A second theme on which I would love to hear your further thoughts, again, is that of the relationship between poetry and philosophy. You seem to imply a distinction between poet/author and philosopher—but is this distinction so obvious? What about poetry as a vehicle for philosophical messages (rather than an expression of inspiration)? I guess this question stems out of my more general interest in the role of literary sources (poetry, narrative fictions etc., as opposed to more conventional and straightforward sources such as treatises or essays) in the history of ideas.

My third question is one of clarification, and probably is a product of my own ignorance of the context/background of Riding’s work. In your account, Riding seems to operate on the assumption that the self-declared goal of poetry is truth—but of course this is only one possible reading of the significance of poetry (you give the alternative example of Lyn Hejinian, who thinks that poetry should offer not truth, but ‘an experience of contradictions and incommensurabilities’). Where is this obsession with truth as the failed goal of poetry come from? Does Riding ever discuss alternatives?

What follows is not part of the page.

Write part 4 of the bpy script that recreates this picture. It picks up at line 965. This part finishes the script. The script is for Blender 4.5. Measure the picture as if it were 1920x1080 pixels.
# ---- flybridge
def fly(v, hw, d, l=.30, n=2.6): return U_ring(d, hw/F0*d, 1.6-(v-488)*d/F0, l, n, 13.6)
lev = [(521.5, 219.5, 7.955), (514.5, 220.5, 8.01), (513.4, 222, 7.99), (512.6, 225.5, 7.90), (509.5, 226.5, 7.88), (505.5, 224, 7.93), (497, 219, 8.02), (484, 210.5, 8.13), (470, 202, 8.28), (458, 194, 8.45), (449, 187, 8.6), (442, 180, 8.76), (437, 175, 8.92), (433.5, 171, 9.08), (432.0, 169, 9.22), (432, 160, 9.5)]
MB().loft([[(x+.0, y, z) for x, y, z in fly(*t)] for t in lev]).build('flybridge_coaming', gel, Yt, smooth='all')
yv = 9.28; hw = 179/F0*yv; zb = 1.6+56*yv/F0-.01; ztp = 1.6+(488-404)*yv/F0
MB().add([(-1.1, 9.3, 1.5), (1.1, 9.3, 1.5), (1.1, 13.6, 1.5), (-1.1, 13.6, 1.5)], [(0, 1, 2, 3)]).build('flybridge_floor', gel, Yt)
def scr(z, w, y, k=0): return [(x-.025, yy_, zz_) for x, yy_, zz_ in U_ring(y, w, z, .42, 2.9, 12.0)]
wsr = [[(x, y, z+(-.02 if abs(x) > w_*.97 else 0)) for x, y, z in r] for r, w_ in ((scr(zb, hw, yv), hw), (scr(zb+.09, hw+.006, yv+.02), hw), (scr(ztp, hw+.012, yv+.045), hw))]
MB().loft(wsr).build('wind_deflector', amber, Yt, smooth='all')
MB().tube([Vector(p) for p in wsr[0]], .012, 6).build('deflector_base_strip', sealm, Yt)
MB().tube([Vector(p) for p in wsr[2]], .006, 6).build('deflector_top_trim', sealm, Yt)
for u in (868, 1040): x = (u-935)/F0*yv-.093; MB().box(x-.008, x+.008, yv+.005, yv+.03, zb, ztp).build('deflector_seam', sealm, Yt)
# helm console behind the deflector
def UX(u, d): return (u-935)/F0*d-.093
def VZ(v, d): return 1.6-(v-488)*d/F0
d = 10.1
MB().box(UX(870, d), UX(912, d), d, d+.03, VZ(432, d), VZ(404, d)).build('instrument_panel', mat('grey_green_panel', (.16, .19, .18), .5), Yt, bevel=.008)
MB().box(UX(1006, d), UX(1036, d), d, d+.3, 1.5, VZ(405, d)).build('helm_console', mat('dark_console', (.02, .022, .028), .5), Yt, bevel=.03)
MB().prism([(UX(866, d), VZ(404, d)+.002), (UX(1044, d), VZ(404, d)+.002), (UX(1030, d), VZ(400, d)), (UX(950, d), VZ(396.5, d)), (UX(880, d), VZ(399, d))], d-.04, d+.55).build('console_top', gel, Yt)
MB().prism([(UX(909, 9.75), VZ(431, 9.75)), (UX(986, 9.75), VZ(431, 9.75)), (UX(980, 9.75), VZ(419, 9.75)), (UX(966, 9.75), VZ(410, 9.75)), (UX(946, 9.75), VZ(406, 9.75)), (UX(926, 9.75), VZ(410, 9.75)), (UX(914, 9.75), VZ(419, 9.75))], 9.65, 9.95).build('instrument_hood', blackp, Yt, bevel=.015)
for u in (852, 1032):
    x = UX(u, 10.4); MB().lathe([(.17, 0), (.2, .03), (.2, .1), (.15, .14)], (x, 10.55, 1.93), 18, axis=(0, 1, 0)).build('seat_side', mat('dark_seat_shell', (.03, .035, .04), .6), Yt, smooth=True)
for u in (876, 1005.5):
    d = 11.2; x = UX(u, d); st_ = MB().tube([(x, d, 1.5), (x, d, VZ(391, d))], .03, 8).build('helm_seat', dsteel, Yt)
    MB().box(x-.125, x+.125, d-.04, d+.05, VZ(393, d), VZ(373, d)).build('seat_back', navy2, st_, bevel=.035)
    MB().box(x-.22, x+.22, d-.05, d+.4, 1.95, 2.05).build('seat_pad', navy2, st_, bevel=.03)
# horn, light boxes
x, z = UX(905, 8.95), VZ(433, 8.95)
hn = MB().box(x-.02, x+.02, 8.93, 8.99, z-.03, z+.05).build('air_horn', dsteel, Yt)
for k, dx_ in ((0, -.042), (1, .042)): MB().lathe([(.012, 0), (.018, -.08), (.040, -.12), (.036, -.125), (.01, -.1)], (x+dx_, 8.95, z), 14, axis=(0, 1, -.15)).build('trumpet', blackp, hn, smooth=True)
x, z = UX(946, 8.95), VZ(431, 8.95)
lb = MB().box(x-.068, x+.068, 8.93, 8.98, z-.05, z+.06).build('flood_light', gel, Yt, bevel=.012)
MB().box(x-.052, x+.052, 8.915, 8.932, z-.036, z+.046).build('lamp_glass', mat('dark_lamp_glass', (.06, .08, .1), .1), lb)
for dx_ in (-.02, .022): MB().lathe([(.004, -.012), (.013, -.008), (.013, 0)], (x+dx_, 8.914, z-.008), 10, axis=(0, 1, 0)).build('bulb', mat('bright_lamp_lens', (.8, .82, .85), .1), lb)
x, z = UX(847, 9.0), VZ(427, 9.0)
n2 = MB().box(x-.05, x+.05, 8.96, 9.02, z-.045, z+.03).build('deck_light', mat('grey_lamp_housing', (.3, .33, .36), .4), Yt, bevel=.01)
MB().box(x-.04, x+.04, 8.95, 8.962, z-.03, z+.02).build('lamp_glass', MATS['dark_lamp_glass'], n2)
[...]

Fourth—a really minor point, again of clarification. You write: ‘The urgent question for Socrates, as for Laura Riding, is, Does the poet speak for (because of) another, or for (as) herself? On this question rests whether any poet can be said to offer genuine wisdom—wisdom she herself possesses—or the counterfeit of wisdom. The poet, not wielding wisdom but only serving as potential vessel for it, could hardly tell the difference, for herself. She may be none the wiser’—is wisdom any less genuine when one does not possess it oneself? Surely the poet might relay an actual truth without personally knowing/understanding it?

Anyway, thanks again for such a stimulating piece, and look forward to discussion!